Written task
Word for word, restate the lines from the start of the data below through the line containing "from mathutils import Vector, Matrix".
-- Start Dataset content --
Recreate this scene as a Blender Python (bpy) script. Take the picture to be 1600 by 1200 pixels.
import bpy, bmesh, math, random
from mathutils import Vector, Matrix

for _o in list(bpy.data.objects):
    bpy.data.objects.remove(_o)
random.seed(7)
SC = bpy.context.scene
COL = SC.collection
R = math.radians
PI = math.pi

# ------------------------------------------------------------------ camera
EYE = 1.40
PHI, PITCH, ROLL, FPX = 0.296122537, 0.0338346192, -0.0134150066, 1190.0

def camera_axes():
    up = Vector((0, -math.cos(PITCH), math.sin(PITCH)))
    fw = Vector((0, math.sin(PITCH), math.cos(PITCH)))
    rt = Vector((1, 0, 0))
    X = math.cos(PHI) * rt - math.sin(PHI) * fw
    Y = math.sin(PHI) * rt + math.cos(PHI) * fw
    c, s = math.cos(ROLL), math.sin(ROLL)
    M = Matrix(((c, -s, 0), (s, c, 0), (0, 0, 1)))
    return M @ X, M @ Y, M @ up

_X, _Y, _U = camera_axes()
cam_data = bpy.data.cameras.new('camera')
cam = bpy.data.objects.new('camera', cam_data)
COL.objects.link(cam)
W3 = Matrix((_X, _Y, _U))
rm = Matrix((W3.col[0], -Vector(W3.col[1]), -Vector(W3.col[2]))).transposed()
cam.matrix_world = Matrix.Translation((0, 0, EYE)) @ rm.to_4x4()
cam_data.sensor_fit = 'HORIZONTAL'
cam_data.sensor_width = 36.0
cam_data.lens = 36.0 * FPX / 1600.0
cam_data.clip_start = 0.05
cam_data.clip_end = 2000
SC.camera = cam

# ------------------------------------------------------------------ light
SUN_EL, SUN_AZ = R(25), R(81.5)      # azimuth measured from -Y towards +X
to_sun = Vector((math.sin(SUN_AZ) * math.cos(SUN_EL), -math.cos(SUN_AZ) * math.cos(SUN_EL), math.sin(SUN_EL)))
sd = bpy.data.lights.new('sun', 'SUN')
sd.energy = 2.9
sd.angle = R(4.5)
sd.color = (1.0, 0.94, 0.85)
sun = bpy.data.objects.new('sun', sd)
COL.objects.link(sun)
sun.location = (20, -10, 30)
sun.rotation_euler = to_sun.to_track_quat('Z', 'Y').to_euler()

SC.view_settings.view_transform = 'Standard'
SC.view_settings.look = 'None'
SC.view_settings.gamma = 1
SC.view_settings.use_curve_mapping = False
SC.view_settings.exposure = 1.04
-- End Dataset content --
The result
Recreate this scene as a Blender Python (bpy) script. Take the picture to be 1600 by 1200 pixels.
import bpy, bmesh, math, random
from mathutils import Vector, Matrix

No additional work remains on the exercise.